Ma cosa c’è alla base dell’ira funesta di Pallotta (poi subito riportato a più miti consigli)? Un semplice misunderstanding, fanno filtrare dalla Roma. Un’affermazione di autorità (“qua comando io”) sostengono alcuni osservatori esterni, più maligni. Oppure, uno scenario clamoroso (e siamo alla parte meno seriosa). L’era degli americani, iniziata appena due anni fa, potrebbe essere già al capolinea. Questa sarebbe, secondo fonti finanziarie, la vera molla che ha fatto scattare il presidente giallorosso. Proprio adesso che sul campo la squadra intravede traguardi importanti dopo alcune stagioni molto deludenti (la qualificazione Champions vale sui 30 milioni, da confrontarsi coi 40 circa che verserebbe Feng per il 25% della holding). “Altro che convivenza pacifica. Mettersi in casa un socio così ingombrante, gente che difficilmente si accontenta di quote di minoranza, potrebbe essere l’anticamera di una estromissione dal club: i cinesi entrerebbero magari in punta di piedi ma pronti a scalare la società per prenderne il controllo, scalzando la cordata americana proprio quando i profitti sono all’orizzonte: ne avrebbero la forza e l’interesse”, questo il pensiero di molti osservatori delle cose finanziarie italiane.
Per i cinesi, acquisire il 25% e con esso un seggio in cda – come da statuto – potrebbe essere non tanto il passo che chiude la partita, quanto il primo di un nuovo match. Rastrellare azioni sul mercato, aumentare il peso in assemblea e contare sempre di più nelle decisioni strategiche, potrebbe essere quello successivo.

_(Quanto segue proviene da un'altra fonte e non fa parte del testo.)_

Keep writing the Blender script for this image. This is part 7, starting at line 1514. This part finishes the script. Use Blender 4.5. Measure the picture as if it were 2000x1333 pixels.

E c’è già chi azzarda ipotesi di un aumento di capitale dedicato o altre operazioni straordinarie che potrebbero cambiare il volto della società. La squadra della capitale come metafora del cambio di epoca? E se il Sordi “americano a Roma” del prossimo futuro impugnasse, anziché la forchetta, un paio di bacchette di legno? Staremo a vedere. Di sicuro qualcuno, in Piazza Affari, ci ha guadagnato.